The modulus is 4966306421059967, now I need to find which two prime numbers could multiply to the modulus. I wrote a simple program to do this, however, it takes too long to run.
def isPrime(x):
if (x == 2) or (x == 3):
return True
if (x % 6 != 1) and (x % 6 != 5):
return False
for i in range(5, int(x ** 0.5) + 1, 6):
if (x % i == 0) or (x % (i + 2) == 0):
return False
return True
if __name__ == '__main__':
modulus = 4966306421059967
primeNumberP = 2
primeNumberQ = 2
while primeNumberQ < modulus:
primeNumberQ = primeNumberQ + 1
if isPrime(primeNumberQ):
while primeNumberP < modulus:
primeNumberP = primeNumberP + 1
if isPrime(primeNumberP):
print("Now calculating --- " + str(primeNumberP) + "*" + str(primeNumberQ))
if primeNumberP*primeNumberQ == modulus:
print("P:" + str(primeNumberP) + "Q:" + str(primeNumberQ))
I don’t know what to do next at the moment, then I look for answers to this challenge, and I find this article https://ctf.samsongama.com/ctf/crypto/picoctf19-john_pollard.html . FactorDB is introduced in the article. That’s where I actually find the P and Q.
So, the flag is picoCTF{73176001,67867967}.
Reverse Engineering
vault-door-3
This is a relatively simple one, just reuse the checkPassword() method in the source code will reverse the password. Here’s my code:
public static String decodePasswd(String password) {
char[] buffer = new char[32];
int i;
for (i=0; i<8; i++) {
buffer[i] = password.charAt(i);
}
for (; i<16; i++) {
buffer[i] = password.charAt(23-i);
}
for (; i<32; i+=2) {
buffer[i] = password.charAt(46-i);
}
for (i=31; i>=17; i-=2) {
buffer[i] = password.charAt(i);
}
return new String(buffer);
}
System.out.println(decodePasswd("jU5t_a_sna_3lpm18g947_u_4_m9r54f"));
The flag is jU5t_a_s1mpl3_an4gr4m_4_u_79958f.
vault-door-4
In this challenge, the checkPassword() method is not very long, after analysis the code, the table in the method is the flag. But it’s encoded to ASCII. Here’s the flag table:
byte[] myBytes = {
106 , 85 , 53 , 116 , 95 , 52 , 95 , 98 ,
0x55, 0x6e, 0x43, 0x68, 0x5f, 0x30, 0x66, 0x5f,
0142, 0131, 0164, 063 , 0163, 0137, 070 , 0146,
'4' , 'a' , '6' , 'c' , 'b' , 'f' , '3' , 'b' ,
};
From the table, I know that the last line is likely the oringinal flag, the first like is the decimal number in ACSII table. So I only need to convert hexadecimal(second line) and octal(third line) to decimal.
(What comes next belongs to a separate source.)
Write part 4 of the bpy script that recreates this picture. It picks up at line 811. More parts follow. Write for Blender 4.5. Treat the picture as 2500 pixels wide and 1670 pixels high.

There are a lot of online tools, like ASCII,Hex,Binary,Decimal,Base64 converter (https://www.rapidtables.com/convert/number/ascii-hex-bin-dec-converter.html), I used this tools covert the table directly to the flag.
First line: jU5t_4_b
Second line: UnCh_0f_
Third line: bYt3s_8f (Octal to decimal(98 89 116 51 115 95 56 102) to ASCII)
Last line: 4a6cbf3b
combined together: picoCTF{jU5t_4_bUnCh_0f_bYt3s_8f4a6cbf3b}
Forensics
So Meta
The name tells everything. Every photo has metadata, the flag is possible in the metadata. Just upload the picture to an online tool(http://exif.regex.info/exif.cgi), the flag is in the PNG Artist metadata.
So, the flag is picoCTF{s0_m3ta_eb36bf44}.
extensions
After downloading the txt file, this first thought is to open it with a text editor, and I got this:
The first line says something PNG, think of the title extensions, this is probobably a PNG file. Then I change the extension to .png. And open it with preview photo viewer on MacOS.
Here’s the flag:
picoCTF{now_you_know_about_extensions}
Summary
All of those challenges are very interesting. Every detail matters.